The lyrics follow an AAB form in which the the first 2 lines are
the same (or very similar) and the third line contrasts in some way.
The New Grove offers the follwing example:
I’m troubled in mind, baby, feelin’ blue and sad.
I’m troubled in mind, baby, feelin’ blue and sad.
The blues ain’t nothin’ but a good man feelin’ bad.
Although subject to variation, the melody follows the lyric form
and is supported by a fixed harmonic progression. Phrases are typically
four measures long, making the entire "chorus" 12 bars.
C Major Scale (2 octaves)
7th Chords built on scale tones
Basic blues chord progression
Common variations include:
IV chord in measure 10.
a ii chord in measure 9 and a V chord in measure 10.
a IV chord in measure 2.
turnarounds or walking bass figures at the ends of choruses.
Origins of the Blues
Work songs & field hollers - [listening example
"Berta, Berta"]
"Work songs" in a call-and-response form can be traced to African
sources. They were common in the plantation culture; after the breakup
of plantations they diminished in importance except for the southern
penitentiary farms, were they persisted until the 1950s.
Work songs gradually became "field hollers" solo calls that
were comparatively free in form but close to blues in feeling. The vocal
style of the blues probably derived from the holler.
An African American consciousness
The earliest African American folk music was vocal; slaves were not
permitted to bring instruments with them, and drumming was forbidden
on slave plantations. The playing of string instruments was permitted,
however. The banjo, later replaced by the guitar, is probably a direct
descendant of the xalam.
The tradition of musicians as tribal historians and social commentators
continued, at least to a degree, in America; later, blues singers performed
a similar function.
In the last decade of the 19th century, the post-Reconstruction bitterness
of southern whites and the resulting "Jim Crow" laws contributed to
the recognition of an African American identity and a flowering of black
sacred and secular music. Some songs resembled the four-line form of
ballads in the British tradition (i.e., John Henry), but many
show the three-line blues form.
The blues was only one of many possible song forms for a time, but
by the 1920s singers emerged whose sole repertory was the blues. Unlike
the ballads, which featured narrative accounts of famous or legendary
figures, blues singers focused on more personal or basic topics such
as love, death, sexuality, life conditions, etc. "Some blues described
disasters or personal accidents; themes of crime, prostitution, gambling,
alcohol and imprisonment are prominent in early examples and have persisted
ever since. Some blues are tender but few reveal a response to nature;
far more express a desire to move or escape by train or road to an imagined
better land. Many are aggressively sexual, and there is much that is
consciously and subconsciously symbolic of frustration and oppression"
(from New Grove).
Some general characteristics of early blues:
Appeals to senses rather than intellect.
Blue notes and personal inflection.
Free from traditional rhythmic restrictions.
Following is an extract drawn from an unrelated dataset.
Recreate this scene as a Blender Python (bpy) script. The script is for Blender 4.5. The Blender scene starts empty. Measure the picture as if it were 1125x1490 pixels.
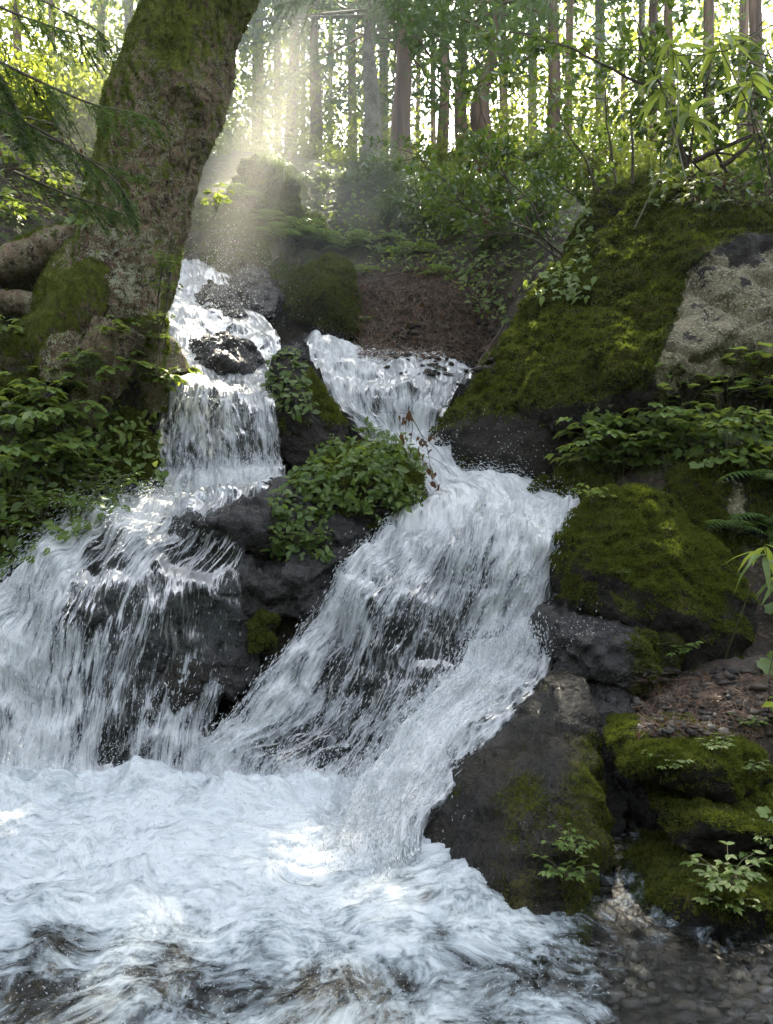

Country Blues vs. City Blues
Guitar accompaniment vs. piano or multiple instruments.
Free form & rhythm vs. 12-bar structure.
Earthy lyrics vs. more sophistication in content &
melody.
Expressive but undeveloped vocals vs. refined &
predetermined.
Roots in work songs vs. minstrelsy & vaudeville shows.
Male performers vs. female.
Informal atmosphere vs. formal (performer/audience clearly defined).
Some early blues singers
Ma Rainey (Gertrude Pridgett) (b Columbus, GA, 4/26/1886; d Rome, GA,
12/22/1939).
Bessie Smith (b Chattanooga, TN, 4/15/1894; d Clarksdale, MS, 9/26/1937).
Charley Patton (b Kansas City, KS , 8/29/1920 ; d New York , 3/12/1955).
Blind Lemon Jefferson (b Couchman, TX , 9/1897 ; d Chicago , 12/18 or
19/1929).
Blind Willie Johnson (b Marlin, TX c1902 ; d Beaumont, TX c1950).
Robert Johnson (b Hazlehurst, MS 5/8/1911 ; d Greenwood, MS 8/16/1938).